Four of the witnesses—Kimberly Clausing (a former Treasury Department official in the Biden administration and now with the UCLA School of Law), Roy Houseman (of United Steelworkers), John Arensmeyer (of the Small Business Majority), and James R. Hines, Jr. (of the University of Michigan School of Law), agreed that the 2017 tax cuts did not generate sufficient economic growth to be revenue neutral. One witness—Mindy Herzfeld of the University of Florida Levin College of Law—stated that she was not qualified to offer an opinion. (Clausing, Houseman, and Arensmeyer were invited by the panel’s Democrats. Hines and Herzfeld were invited by the panel’s Republicans.)
Pillar Two
Chairman Whitehouse endorsed the Pillar Two 15 percent global corporate minimum tax being advanced through the OECD, arguing, among other things, that current US tax rules place large multinational corporations at a competitive advantage over domestic entities since multinationals have the flexibility to locate factories and jobs in low-tax jurisdictions.
Kimberly Clausing commented in an exchange with Whitehouse that Pillar Two addresses issues of corporate competition on two fronts: first, it sets a minimum tax rate of 15 percent globally, thus putting US multinationals on a level playing field with foreign competitors; second, it alleviates potential tax disparities between US multinationals and domestic corporations and makes the US a more attractive place to invest.
Upcoming fiscal cliff
Budget Committee member Ron Wyden, D-Ore., who also chairs the Senate Finance Committee, asked Clausing to identify the key priorities Congress should pursue as the nation approaches 2025, when a host of temporary tax provisions—including many of the TCJA’s tax breaks for individuals and passthrough entities—are scheduled to expire. (See separate coverage in this issue for details on the recently released report from the Joint Committee on Taxation staff listing all the tax code provisions that are due to lapse between 2024 and 2034.)

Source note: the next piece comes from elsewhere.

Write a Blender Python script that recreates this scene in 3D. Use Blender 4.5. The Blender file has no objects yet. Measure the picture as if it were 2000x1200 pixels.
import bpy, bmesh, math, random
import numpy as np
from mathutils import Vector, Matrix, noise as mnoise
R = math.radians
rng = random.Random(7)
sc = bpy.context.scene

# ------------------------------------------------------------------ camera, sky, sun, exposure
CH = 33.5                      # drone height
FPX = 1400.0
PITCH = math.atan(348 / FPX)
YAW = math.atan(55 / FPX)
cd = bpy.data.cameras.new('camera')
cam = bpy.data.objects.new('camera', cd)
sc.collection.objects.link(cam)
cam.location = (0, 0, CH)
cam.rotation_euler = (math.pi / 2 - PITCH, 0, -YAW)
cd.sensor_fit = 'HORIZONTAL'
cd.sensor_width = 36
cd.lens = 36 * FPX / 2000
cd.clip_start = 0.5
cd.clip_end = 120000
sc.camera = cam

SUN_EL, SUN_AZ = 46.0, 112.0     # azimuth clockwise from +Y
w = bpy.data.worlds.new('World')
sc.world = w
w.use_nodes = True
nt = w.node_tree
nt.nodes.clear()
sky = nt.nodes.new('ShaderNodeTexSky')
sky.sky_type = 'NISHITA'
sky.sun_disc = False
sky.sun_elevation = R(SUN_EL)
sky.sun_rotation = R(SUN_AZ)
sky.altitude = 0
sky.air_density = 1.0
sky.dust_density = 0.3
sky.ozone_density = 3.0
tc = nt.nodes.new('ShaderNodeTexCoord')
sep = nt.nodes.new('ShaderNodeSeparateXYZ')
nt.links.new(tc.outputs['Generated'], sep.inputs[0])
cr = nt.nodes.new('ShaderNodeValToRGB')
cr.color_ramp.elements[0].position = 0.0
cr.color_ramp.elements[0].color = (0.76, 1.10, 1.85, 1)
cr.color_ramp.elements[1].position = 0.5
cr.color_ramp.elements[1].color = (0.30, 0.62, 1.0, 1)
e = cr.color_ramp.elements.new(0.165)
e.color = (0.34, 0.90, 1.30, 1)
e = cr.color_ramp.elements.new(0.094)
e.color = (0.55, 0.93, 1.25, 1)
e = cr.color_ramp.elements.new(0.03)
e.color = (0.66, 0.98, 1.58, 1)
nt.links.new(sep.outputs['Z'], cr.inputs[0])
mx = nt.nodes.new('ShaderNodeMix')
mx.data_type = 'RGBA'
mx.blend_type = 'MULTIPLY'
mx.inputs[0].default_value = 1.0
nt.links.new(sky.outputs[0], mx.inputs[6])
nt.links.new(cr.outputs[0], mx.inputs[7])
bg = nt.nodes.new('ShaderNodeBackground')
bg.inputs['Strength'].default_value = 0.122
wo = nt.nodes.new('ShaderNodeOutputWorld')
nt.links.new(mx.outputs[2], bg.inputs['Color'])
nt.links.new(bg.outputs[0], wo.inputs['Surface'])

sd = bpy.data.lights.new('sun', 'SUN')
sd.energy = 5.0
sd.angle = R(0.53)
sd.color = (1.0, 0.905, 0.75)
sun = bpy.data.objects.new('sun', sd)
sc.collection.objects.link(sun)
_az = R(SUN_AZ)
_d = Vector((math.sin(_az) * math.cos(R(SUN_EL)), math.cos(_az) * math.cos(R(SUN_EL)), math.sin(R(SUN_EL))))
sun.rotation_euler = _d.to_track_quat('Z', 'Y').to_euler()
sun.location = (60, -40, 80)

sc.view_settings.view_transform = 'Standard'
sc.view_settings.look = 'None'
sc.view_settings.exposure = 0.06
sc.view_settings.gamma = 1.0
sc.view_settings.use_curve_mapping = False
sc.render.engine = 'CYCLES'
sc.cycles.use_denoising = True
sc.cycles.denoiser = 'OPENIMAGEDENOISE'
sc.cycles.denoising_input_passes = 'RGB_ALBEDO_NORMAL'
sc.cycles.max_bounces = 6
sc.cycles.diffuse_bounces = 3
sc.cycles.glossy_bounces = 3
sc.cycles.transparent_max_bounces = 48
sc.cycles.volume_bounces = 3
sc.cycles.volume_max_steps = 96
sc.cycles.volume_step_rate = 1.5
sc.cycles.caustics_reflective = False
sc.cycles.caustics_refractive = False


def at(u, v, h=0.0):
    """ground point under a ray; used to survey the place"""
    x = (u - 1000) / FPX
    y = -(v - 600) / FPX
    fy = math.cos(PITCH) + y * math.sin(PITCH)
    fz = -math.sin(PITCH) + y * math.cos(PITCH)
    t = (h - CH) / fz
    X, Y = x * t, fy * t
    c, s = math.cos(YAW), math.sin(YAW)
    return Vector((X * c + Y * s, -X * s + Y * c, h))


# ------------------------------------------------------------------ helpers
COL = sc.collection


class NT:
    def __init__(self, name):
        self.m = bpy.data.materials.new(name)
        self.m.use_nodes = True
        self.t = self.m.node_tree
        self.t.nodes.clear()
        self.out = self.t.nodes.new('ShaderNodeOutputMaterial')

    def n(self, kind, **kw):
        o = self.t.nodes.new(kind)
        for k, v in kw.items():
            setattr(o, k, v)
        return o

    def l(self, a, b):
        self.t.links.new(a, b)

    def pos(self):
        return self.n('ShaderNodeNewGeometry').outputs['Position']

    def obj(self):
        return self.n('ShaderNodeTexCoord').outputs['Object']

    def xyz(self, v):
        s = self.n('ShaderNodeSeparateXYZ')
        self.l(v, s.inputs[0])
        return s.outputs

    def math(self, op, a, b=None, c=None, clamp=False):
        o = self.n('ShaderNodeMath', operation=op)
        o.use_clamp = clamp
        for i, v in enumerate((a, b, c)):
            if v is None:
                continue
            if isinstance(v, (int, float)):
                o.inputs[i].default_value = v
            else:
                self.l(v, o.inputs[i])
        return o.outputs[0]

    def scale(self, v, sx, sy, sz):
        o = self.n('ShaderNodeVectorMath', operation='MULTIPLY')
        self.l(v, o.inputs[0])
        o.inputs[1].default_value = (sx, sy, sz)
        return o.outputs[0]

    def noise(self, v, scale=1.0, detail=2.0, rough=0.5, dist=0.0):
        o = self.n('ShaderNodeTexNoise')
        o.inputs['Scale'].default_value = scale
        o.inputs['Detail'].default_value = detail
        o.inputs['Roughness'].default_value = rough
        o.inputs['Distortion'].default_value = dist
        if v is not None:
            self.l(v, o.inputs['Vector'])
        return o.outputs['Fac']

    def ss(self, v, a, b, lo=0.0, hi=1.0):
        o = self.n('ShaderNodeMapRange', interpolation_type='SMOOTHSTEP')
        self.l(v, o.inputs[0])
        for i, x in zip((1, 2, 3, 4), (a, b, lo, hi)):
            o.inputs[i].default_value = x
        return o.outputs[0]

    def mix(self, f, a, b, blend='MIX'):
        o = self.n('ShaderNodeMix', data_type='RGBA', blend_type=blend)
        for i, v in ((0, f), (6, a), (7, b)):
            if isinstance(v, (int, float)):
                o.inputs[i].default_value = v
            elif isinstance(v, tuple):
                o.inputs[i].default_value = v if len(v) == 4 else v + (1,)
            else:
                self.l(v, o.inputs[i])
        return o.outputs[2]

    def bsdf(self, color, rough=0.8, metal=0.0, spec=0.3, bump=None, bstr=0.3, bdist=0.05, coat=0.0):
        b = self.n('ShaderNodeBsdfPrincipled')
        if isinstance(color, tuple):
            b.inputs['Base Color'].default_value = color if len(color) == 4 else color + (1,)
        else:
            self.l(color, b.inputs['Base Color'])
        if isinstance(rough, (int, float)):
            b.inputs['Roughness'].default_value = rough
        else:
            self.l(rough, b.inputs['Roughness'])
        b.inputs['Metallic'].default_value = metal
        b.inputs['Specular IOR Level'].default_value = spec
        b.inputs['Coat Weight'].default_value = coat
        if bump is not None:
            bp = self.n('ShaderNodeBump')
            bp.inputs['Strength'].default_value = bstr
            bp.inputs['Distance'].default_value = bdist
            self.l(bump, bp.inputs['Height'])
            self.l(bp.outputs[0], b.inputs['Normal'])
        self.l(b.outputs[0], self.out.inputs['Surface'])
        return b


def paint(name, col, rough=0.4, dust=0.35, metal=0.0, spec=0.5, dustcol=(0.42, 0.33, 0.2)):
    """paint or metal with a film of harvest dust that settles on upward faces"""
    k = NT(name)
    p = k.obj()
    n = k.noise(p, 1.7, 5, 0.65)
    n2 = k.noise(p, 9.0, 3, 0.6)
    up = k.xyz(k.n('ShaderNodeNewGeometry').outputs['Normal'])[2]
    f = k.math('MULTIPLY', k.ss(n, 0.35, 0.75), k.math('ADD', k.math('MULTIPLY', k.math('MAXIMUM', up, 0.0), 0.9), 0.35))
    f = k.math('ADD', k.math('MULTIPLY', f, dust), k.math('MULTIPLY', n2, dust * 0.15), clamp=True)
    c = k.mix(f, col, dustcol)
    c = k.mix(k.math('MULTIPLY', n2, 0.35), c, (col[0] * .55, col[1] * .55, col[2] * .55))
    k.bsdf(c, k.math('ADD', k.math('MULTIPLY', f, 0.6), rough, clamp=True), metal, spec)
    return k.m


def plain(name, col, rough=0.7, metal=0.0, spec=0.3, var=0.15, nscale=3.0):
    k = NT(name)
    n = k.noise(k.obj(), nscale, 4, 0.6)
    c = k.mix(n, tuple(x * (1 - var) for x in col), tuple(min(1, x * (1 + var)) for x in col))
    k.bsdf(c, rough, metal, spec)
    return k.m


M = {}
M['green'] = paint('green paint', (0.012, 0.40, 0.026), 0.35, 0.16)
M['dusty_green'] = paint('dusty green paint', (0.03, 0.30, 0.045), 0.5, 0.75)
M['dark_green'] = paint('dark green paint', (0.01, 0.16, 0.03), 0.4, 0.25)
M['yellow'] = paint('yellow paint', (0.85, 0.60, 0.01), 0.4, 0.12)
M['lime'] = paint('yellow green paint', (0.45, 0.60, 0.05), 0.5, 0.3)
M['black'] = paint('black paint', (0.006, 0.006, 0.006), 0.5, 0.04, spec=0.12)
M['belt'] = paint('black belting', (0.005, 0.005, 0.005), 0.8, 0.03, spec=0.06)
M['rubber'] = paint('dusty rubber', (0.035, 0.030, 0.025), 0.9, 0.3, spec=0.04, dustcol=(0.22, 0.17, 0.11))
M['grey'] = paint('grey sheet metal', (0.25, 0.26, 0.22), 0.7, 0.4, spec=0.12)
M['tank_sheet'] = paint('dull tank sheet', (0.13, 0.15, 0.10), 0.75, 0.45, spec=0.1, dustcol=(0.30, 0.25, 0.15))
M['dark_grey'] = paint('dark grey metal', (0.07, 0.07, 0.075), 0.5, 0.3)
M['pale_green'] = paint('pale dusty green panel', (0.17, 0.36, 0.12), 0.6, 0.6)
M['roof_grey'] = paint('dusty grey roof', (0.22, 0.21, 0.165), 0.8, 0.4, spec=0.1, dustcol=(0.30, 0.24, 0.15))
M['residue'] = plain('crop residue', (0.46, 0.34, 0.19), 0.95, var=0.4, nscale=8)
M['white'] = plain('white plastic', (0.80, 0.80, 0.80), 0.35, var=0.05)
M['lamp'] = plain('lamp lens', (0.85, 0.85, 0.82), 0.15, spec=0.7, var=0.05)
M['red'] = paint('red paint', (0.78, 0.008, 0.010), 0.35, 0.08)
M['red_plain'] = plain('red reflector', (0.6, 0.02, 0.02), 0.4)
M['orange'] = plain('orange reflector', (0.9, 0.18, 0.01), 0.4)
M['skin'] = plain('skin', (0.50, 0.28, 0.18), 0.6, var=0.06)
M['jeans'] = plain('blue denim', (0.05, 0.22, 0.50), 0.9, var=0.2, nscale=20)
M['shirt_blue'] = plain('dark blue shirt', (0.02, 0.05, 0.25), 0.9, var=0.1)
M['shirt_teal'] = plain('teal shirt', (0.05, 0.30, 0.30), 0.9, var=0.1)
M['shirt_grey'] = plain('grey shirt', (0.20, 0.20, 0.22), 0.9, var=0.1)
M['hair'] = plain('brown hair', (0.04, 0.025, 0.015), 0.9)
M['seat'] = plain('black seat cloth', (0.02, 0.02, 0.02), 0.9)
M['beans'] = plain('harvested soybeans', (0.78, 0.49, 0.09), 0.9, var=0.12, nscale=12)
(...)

Clausing replied that Congress should focus on making the tax code more progressive—for example, by enhancing the child tax credit and earned income tax credit as well as enacting provisions to ensure top-tier taxpayers are paying an appropriate level of tax on all of their income. She also recommended that the US work with its global partners to address international tax competition as well as climate change.
Clausing also agreed with Wyden on the merits of his proposal to impose an annual mark-to-market regime on high-wealth taxpayers to curb the so-called “buy, borrow, die” strategy employed by some ultrawealthy taxpayers to avoid taxes on appreciating assets. (“Buy, borrow, die” was the centerpiece of a Finance Committee hearing last November that examined how the tax code allows the most affluent individuals to minimize their tax bills. For prior coverage, see Tax News & Views, Vol. 24, No. 38, Nov. 10, 2023. For details on the mark-to-market proposal Wyden released shortly after that hearing, see Tax News & Views, Vol. 24, No. 40, Dec. 1, 2023.)
Tax, spending, and federal deficits
Budget Committee member Mike Braun, R-Ind., asked the witnesses to opine on whether changes to tax policy or spending policy would have a greater impact on bringing the deficit under control.
Clausing, Houseman, and Arensmeyer all agreed that tax policy plays a significant role in deficit reduction, although they noted that spending issues cannot be ignored. Hines and Herzfeld placed greater weight on the role of spending policy in addressing the deficit.